Pourtant, ces publicités, toujours présentes en ligne, s’adressent à un public international et présentent les attractions locales, ainsi que les réalisations culturelles et économiques. Elles étaient autorisées grâce à une dérogation de Twitter. Deux personnes ayant connaissance de l’affaire ont déclaré que l’équipe commerciale de Twitter en Chine a même activement collaboré avec les gouvernements locaux dans le cadre de sa stratégie mondiale visant à concurrencer ses rivaux technologiques comme Google et Facebook.
Quatre sources ont déclaré à Reuters que les opérations en Chine sont devenues une source d’affrontements internes, entre ceux qui souhaitent maximiser les opportunités de vente, et d’autres préoccupées par faire des affaires avec des entités affiliées à l’État à un moment de tension croissante entre Pékin et Washington.
Imbroglio avec l’affaire Musk
Cette révélation intervient alors que la société est engagée dans une bataille juridique avec le directeur général de Tesla, Elon Musk, qui tente de revenir sur son offre de 44 milliards de dollars pour le rachat de Twitter.

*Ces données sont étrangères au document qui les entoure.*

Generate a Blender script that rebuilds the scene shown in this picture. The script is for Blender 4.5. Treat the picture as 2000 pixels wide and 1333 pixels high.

L’ancien responsable de la sécurité de Twitter, Peiter Zatko, a été entendu ce mardi par la commission judiciaire du Sénat américain. Il a déclaré que des employés de Twitter craignaient que le gouvernement chinois soit en mesure de siphonner les données des clients du réseau social. Le lanceur d’alerte a également souligné que certains responsables de Twitter voulaient développer les activités de la plateforme en Chine dans le but de maximiser les revenus tirés des annonceurs chinois, tandis que d’autres y étaient plus réticents en raison notamment des tensions croissantes entre Pékin et Washington. Il a aussi révélé que “le FBI avait informé Twitter qu’un agent chinois avait infiltré la société”, a dit le sénateur Grassley, sans fournir plus de précisions.
Avant que la relation entre Elon Musk et Twitter ne tourne au vinaigre, la prise de contrôle par Musk était vu comme un moyen de pression utile pour la Chine. Et ce moyen s’appelle Tesla car l’entreprise a généré 4,65 milliards de dollars en Chine au 1er trimestre 2022. La Chine est désormais le deuxième marché le plus important de Tesla, représentant 24,8 % des revenus de l’entreprise. Si Elon Musk avait pris les rennes de Twitter, la Chine aurait pu s’appuyer sur sa dépendance à son marché et imposer ses propres conditions.
Et le chercheur Antoine Bondaz de confirmer: “le régime chinois va adorer le rachat de Twitter par Musk… Il a désormais un réel moyen de pression sur le réseau social”.
Twitter a refusé de commenter les discussions internes et ses résultats commerciaux en Chine. Un porte-parole a déclaré que la société n’avait jamais caché le fait qu’elle faisait des affaires avec des entités commerciales chinoises.